(Rows from a 3D scene dataset)
"""
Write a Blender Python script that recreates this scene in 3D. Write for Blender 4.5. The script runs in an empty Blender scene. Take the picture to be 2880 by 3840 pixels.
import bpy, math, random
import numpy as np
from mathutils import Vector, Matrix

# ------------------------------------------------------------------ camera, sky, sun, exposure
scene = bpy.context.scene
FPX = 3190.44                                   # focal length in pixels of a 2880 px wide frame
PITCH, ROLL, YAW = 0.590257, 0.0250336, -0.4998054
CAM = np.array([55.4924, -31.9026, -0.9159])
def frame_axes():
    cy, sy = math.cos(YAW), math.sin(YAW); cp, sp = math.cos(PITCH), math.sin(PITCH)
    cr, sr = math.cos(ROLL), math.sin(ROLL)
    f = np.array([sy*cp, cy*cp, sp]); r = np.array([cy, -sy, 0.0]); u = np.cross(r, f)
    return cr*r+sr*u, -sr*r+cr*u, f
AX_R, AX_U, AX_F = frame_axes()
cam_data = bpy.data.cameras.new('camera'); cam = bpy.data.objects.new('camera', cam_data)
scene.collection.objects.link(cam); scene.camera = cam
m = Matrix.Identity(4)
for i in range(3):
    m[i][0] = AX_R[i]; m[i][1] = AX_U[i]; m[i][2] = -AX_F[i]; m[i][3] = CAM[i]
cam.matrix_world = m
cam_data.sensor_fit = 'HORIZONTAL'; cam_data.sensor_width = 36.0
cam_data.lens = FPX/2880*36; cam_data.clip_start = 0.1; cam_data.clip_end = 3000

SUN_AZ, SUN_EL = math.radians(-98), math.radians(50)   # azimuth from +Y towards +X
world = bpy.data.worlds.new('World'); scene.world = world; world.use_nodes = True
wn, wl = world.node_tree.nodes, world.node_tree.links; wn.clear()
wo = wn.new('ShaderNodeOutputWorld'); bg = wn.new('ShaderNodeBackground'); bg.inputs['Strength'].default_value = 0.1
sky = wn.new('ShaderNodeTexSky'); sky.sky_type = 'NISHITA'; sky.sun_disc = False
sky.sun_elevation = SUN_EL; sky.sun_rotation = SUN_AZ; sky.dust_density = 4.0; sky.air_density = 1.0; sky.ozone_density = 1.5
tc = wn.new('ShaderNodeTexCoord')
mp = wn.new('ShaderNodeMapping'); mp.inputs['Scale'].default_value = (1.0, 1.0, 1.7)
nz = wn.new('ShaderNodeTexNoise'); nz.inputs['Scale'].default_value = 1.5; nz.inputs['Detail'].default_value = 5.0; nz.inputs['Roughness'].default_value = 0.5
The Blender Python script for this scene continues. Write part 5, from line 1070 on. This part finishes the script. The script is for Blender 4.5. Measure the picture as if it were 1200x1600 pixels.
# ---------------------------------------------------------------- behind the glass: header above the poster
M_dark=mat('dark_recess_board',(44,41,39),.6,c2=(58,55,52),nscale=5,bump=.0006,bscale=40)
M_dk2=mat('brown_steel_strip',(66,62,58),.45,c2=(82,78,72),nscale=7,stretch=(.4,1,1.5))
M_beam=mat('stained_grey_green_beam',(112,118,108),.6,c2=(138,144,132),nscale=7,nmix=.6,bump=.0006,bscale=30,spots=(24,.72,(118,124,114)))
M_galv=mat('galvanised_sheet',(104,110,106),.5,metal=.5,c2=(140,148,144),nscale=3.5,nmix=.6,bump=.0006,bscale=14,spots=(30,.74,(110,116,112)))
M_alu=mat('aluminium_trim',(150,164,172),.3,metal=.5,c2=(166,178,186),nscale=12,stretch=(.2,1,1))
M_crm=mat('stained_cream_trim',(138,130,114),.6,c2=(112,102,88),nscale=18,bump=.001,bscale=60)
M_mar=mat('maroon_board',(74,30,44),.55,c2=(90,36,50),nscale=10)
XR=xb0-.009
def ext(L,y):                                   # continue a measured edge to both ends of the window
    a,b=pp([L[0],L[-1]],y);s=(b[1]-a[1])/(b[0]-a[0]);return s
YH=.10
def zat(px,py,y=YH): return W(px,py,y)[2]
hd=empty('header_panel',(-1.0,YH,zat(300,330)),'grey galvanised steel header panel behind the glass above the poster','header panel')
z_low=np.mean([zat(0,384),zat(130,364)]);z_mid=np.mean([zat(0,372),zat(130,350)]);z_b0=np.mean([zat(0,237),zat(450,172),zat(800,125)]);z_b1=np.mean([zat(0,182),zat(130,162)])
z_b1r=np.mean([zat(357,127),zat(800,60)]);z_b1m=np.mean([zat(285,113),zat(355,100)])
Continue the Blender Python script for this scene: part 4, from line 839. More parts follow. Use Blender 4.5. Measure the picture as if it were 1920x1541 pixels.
"""
» Exercise requirements:
Extract all of the data shown above and repeat it verbatim.

» Full solution:
Write a Blender Python script that recreates this scene in 3D. Write for Blender 4.5. The script runs in an empty Blender scene. Take the picture to be 2880 by 3840 pixels.
import bpy, math, random
import numpy as np
from mathutils import Vector, Matrix

# ------------------------------------------------------------------ camera, sky, sun, exposure
scene = bpy.context.scene
FPX = 3190.44                                   # focal length in pixels of a 2880 px wide frame
PITCH, ROLL, YAW = 0.590257, 0.0250336, -0.4998054
CAM = np.array([55.4924, -31.9026, -0.9159])
def frame_axes():
    cy, sy = math.cos(YAW), math.sin(YAW); cp, sp = math.cos(PITCH), math.sin(PITCH)
    cr, sr = math.cos(ROLL), math.sin(ROLL)
    f = np.array([sy*cp, cy*cp, sp]); r = np.array([cy, -sy, 0.0]); u = np.cross(r, f)
    return cr*r+sr*u, -sr*r+cr*u, f
AX_R, AX_U, AX_F = frame_axes()
cam_data = bpy.data.cameras.new('camera'); cam = bpy.data.objects.new('camera', cam_data)
scene.collection.objects.link(cam); scene.camera = cam
m = Matrix.Identity(4)
for i in range(3):
    m[i][0] = AX_R[i]; m[i][1] = AX_U[i]; m[i][2] = -AX_F[i]; m[i][3] = CAM[i]
cam.matrix_world = m
cam_data.sensor_fit = 'HORIZONTAL'; cam_data.sensor_width = 36.0
cam_data.lens = FPX/2880*36; cam_data.clip_start = 0.1; cam_data.clip_end = 3000

SUN_AZ, SUN_EL = math.radians(-98), math.radians(50)   # azimuth from +Y towards +X
world = bpy.data.worlds.new('World'); scene.world = world; world.use_nodes = True
wn, wl = world.node_tree.nodes, world.node_tree.links; wn.clear()
wo = wn.new('ShaderNodeOutputWorld'); bg = wn.new('ShaderNodeBackground'); bg.inputs['Strength'].default_value = 0.1
sky = wn.new('ShaderNodeTexSky'); sky.sky_type = 'NISHITA'; sky.sun_disc = False
sky.sun_elevation = SUN_EL; sky.sun_rotation = SUN_AZ; sky.dust_density = 4.0; sky.air_density = 1.0; sky.ozone_density = 1.5
tc = wn.new('ShaderNodeTexCoord')
mp = wn.new('ShaderNodeMapping'); mp.inputs['Scale'].default_value = (1.0, 1.0, 1.7)
nz = wn.new('ShaderNodeTexNoise'); nz.inputs['Scale'].default_value = 1.5; nz.inputs['Detail'].default_value = 5.0; nz.inputs['Roughness'].default_value = 0.5
The Blender Python script for this scene continues. Write part 5, from line 1070 on. This part finishes the script. The script is for Blender 4.5. Measure the picture as if it were 1200x1600 pixels.
# ---------------------------------------------------------------- behind the glass: header above the poster
M_dark=mat('dark_recess_board',(44,41,39),.6,c2=(58,55,52),nscale=5,bump=.0006,bscale=40)
M_dk2=mat('brown_steel_strip',(66,62,58),.45,c2=(82,78,72),nscale=7,stretch=(.4,1,1.5))
M_beam=mat('stained_grey_green_beam',(112,118,108),.6,c2=(138,144,132),nscale=7,nmix=.6,bump=.0006,bscale=30,spots=(24,.72,(118,124,114)))
M_galv=mat('galvanised_sheet',(104,110,106),.5,metal=.5,c2=(140,148,144),nscale=3.5,nmix=.6,bump=.0006,bscale=14,spots=(30,.74,(110,116,112)))
M_alu=mat('aluminium_trim',(150,164,172),.3,metal=.5,c2=(166,178,186),nscale=12,stretch=(.2,1,1))
M_crm=mat('stained_cream_trim',(138,130,114),.6,c2=(112,102,88),nscale=18,bump=.001,bscale=60)
M_mar=mat('maroon_board',(74,30,44),.55,c2=(90,36,50),nscale=10)
XR=xb0-.009
def ext(L,y):                                   # continue a measured edge to both ends of the window
    a,b=pp([L[0],L[-1]],y);s=(b[1]-a[1])/(b[0]-a[0]);return s
YH=.10
def zat(px,py,y=YH): return W(px,py,y)[2]
hd=empty('header_panel',(-1.0,YH,zat(300,330)),'grey galvanised steel header panel behind the glass above the poster','header panel')
z_low=np.mean([zat(0,384),zat(130,364)]);z_mid=np.mean([zat(0,372),zat(130,350)]);z_b0=np.mean([zat(0,237),zat(450,172),zat(800,125)]);z_b1=np.mean([zat(0,182),zat(130,162)])
z_b1r=np.mean([zat(357,127),zat(800,60)]);z_b1m=np.mean([zat(285,113),zat(355,100)])
Continue the Blender Python script for this scene: part 4, from line 839. More parts follow. Use Blender 4.5. Measure the picture as if it were 1920x1541 pixels.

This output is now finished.